Why did he cry? Because even after all that time, Joseph having been compassionate and merciful all his life, was able to draw upon this special resource in the moment of trial. He was still able to sympathise with his brothers.
Forgiveness doesn’t mean the pain disappears. It doesn’t mean we forget, because we have a mind and a memory. It means we let love speak louder than the hurt. We allow the supernatural to overrule the carnal within us. It means we give God space to bring healing, even in the most broken places of our lives.
And in the Gospel, we’re reminded that betrayal wasn’t just part of Joseph’s story. It was part of Jesus’ too. Right in the middle of that list of apostles — His closest companions — is Judas Iscariot, the one who betrayed Him. Jesus knew. He knew what was coming. But He still called Judas. He still washed his feet. He still shared a meal with him.

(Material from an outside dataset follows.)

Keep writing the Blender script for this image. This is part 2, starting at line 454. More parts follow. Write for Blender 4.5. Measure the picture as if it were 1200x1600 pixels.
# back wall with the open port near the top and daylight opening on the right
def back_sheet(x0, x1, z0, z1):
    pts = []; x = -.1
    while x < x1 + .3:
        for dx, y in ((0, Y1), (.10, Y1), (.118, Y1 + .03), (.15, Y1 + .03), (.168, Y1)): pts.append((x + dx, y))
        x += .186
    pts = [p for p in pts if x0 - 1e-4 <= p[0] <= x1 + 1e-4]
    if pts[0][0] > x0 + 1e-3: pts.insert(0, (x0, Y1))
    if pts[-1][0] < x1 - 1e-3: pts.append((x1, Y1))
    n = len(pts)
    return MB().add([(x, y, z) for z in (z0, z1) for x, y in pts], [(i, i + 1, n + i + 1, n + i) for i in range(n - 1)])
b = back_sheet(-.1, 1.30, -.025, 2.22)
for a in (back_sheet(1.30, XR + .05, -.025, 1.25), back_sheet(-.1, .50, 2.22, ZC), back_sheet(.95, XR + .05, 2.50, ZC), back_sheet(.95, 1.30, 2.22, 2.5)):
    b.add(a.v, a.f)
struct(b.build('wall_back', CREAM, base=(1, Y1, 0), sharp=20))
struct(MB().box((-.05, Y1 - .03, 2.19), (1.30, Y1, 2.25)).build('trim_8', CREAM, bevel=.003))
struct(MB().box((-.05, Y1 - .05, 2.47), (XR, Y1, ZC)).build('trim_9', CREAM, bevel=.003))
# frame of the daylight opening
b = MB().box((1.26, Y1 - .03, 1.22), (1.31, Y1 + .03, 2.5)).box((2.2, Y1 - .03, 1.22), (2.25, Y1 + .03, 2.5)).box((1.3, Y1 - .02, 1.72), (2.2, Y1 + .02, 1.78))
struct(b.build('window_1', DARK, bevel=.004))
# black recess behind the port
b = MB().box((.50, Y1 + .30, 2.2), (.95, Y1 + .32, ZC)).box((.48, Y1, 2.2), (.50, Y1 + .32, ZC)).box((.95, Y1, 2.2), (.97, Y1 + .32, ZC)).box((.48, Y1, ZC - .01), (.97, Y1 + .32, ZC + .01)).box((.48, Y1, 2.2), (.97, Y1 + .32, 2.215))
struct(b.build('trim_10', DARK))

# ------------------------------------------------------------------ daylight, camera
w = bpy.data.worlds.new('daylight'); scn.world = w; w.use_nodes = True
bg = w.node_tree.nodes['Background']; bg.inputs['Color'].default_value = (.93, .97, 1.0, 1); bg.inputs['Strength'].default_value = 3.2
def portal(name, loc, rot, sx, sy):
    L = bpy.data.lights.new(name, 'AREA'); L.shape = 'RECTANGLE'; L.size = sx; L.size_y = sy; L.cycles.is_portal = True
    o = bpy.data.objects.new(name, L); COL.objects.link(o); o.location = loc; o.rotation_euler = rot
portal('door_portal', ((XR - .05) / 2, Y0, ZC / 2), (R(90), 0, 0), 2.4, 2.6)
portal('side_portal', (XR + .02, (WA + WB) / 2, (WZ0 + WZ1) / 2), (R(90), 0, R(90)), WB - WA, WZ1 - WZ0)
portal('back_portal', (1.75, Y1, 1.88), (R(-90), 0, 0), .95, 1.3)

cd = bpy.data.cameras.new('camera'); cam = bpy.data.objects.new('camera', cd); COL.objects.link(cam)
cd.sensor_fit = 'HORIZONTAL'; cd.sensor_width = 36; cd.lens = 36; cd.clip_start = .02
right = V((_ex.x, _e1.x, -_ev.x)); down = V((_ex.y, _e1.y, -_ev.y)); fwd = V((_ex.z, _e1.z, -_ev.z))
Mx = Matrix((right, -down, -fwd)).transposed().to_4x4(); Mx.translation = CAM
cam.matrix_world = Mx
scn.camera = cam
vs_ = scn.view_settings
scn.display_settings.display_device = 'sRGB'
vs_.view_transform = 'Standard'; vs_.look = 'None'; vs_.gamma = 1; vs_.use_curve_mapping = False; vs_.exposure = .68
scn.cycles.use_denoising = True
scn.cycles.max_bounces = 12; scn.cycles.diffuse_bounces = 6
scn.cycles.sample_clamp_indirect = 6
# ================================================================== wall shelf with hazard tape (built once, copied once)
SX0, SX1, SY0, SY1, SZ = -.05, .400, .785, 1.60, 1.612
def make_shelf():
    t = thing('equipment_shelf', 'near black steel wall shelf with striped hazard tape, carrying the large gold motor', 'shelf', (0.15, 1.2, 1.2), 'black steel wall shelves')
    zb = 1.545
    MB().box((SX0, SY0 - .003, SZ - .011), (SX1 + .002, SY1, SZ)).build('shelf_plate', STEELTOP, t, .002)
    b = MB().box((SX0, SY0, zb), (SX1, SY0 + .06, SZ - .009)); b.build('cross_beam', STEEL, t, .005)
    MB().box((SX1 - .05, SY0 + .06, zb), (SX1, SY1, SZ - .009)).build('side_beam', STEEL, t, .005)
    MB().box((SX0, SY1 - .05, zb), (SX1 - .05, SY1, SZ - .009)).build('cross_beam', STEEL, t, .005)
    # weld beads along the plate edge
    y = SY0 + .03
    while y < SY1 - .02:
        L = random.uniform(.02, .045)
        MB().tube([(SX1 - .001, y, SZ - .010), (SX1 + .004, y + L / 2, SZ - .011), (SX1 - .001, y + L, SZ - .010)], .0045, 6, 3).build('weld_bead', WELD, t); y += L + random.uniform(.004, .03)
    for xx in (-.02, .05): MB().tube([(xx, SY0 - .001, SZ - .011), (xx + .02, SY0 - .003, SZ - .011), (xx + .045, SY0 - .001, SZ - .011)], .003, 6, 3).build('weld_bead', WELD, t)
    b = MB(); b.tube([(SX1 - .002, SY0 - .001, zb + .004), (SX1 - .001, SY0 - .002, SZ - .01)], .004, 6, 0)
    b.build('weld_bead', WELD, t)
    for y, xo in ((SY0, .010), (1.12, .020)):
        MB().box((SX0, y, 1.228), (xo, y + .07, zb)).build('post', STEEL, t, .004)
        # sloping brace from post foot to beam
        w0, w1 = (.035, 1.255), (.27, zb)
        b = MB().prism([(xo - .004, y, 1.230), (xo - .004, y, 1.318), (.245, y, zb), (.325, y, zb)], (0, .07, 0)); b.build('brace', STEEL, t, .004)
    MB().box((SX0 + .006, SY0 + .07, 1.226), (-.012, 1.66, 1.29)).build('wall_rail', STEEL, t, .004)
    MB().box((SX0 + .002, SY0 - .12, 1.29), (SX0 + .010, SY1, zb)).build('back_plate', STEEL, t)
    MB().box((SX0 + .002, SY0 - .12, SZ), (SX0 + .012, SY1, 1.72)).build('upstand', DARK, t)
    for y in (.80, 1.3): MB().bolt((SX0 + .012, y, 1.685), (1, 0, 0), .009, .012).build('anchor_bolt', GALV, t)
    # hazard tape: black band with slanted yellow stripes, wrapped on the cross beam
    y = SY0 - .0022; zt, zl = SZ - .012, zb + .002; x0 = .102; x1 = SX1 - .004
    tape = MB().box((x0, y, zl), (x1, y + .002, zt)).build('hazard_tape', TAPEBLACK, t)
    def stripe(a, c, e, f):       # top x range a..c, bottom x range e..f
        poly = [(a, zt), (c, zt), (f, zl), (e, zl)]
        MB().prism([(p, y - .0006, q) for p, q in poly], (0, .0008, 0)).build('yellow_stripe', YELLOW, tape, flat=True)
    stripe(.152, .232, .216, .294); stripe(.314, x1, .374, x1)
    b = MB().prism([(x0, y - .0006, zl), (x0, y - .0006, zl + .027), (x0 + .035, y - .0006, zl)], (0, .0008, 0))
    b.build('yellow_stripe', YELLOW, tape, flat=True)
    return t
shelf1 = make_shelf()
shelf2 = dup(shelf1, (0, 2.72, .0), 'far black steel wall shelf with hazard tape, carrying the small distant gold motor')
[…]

Jesus doesn’t run from betrayal. He faces it with love. And on the cross, even as He’s being crucified by those He came to save, He says, “Father, forgive them.” That is the heart of Christian love — not just loving when it’s easy, but loving when it costs.
Jesus tells His disciples to go to the lost sheep and proclaim that the Kingdom of heaven is at hand. This is a Kingdom in which transformed hearts are like the free citizens of a country. When we forgive. When we let go of revenge. When we choose to love even through the pain, it is then that we learn what true freedom means.

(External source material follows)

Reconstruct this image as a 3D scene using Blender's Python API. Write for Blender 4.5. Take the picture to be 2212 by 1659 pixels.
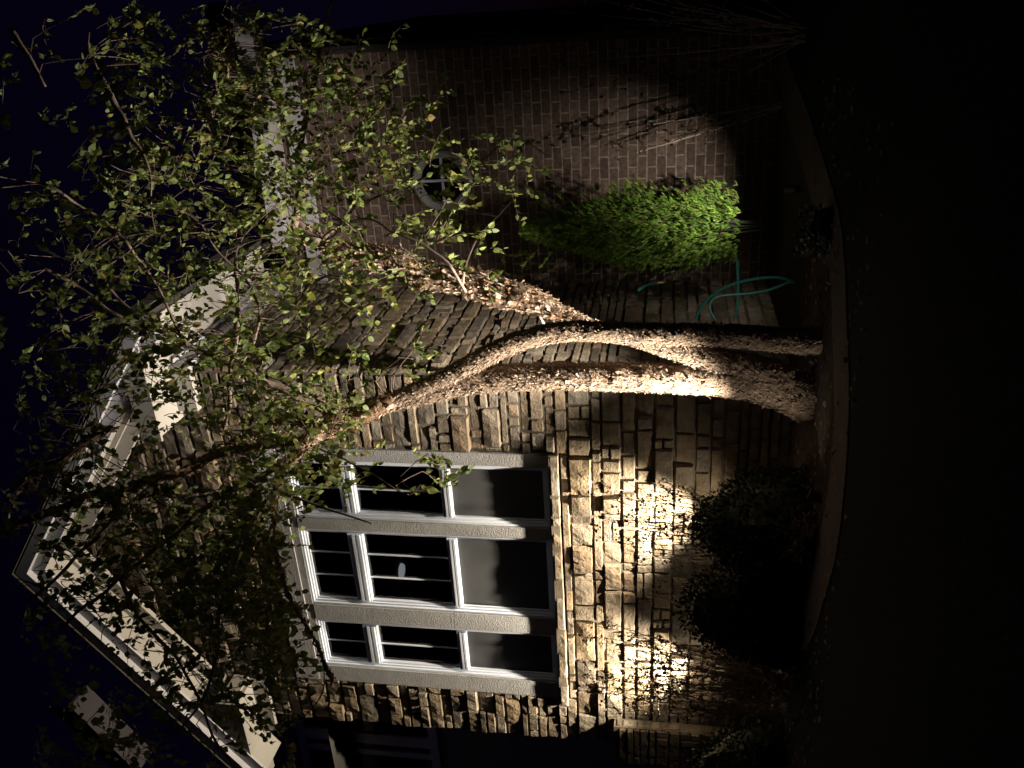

So today, maybe we can ask ourselves: is there someone I need to forgive? Someone who hurt me deeply, who may never even say sorry? Am I willing to start letting go, not because they deserve it, but because the Lord wants me to be free? We sometimes also have to forgive someone for the other people it will also effect. When people see us at war, over the hurts we’ve caused one another, it effects our general sense of unity and common purpose. We are the Lord’s. We have one Father in heaven, and that makes of all of us brothers and sisters whether we like someone or not.
Let’s bring those wounds to the altar. Let’s ask the Lord for the grace to respond like Joseph, like Jesus. Not with revenge, but with mercy. Not with hatred, but with healing.
And may we always remember: it’s love — not pain, not betrayal — that has the final word, so at the end of our earthly pilgrimage, like Jesus, we will be able to close this chapter of our eternity by feeling we have done what God has sent us to accomplish. We have run the race. We have kept the faith. + Amen.